The Man, the Wells, and the Flowers: A Doubling Donation Riddle

 

Problem Statement

A man cuts some flowers from a tree.

• He dips the flowers into the first well, and the flowers double. He donates a fixed number of flowers at the first temple.

• He dips the remaining flowers into the second well, and again the flowers double. He donates the same number of flowers at the second temple.

• He dips the remaining flowers into the third well, and once more the flowers double. He donates the same number of flowers at the third temple.

After the third temple, he has no flowers left.

Question: How many flowers did he originally cut from the tree?

🧮 Step‑by‑Step Solution

Let the initial number of flowers = $x$. Let the fixed donation at each temple = $d$.

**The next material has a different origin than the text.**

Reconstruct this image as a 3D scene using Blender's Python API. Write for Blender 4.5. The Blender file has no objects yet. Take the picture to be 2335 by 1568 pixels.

At the First Well + Temple

• Flowers double → $2x$.

• He donates $d$.

• Remaining = $2x-d$.

At the Second Well + Temple

• Flowers double → $2(2x-d)=4x-2d$.

• He donates $d$.

• Remaining = $4x-3d$.

At the Third Well + Temple

• Flowers double → $2(4x-3d)=8x-6d$.

• He donates $d$.

• Remaining = $8x-7d$.

Condition: After third temple, remaining = 0.

$$8x-7d=0$$

$$8x=7d$$

$$x=\frac{7d}{8}$$

✅ Final Answer

The man originally had $\frac{7}{8}$ of the flowers he donated each time.

For example:

• If he donates 8 flowers each time ($d=8$), then initial flowers = $7$.

• If he donates 16 flowers each time ($d=16$), then initial flowers = $14$.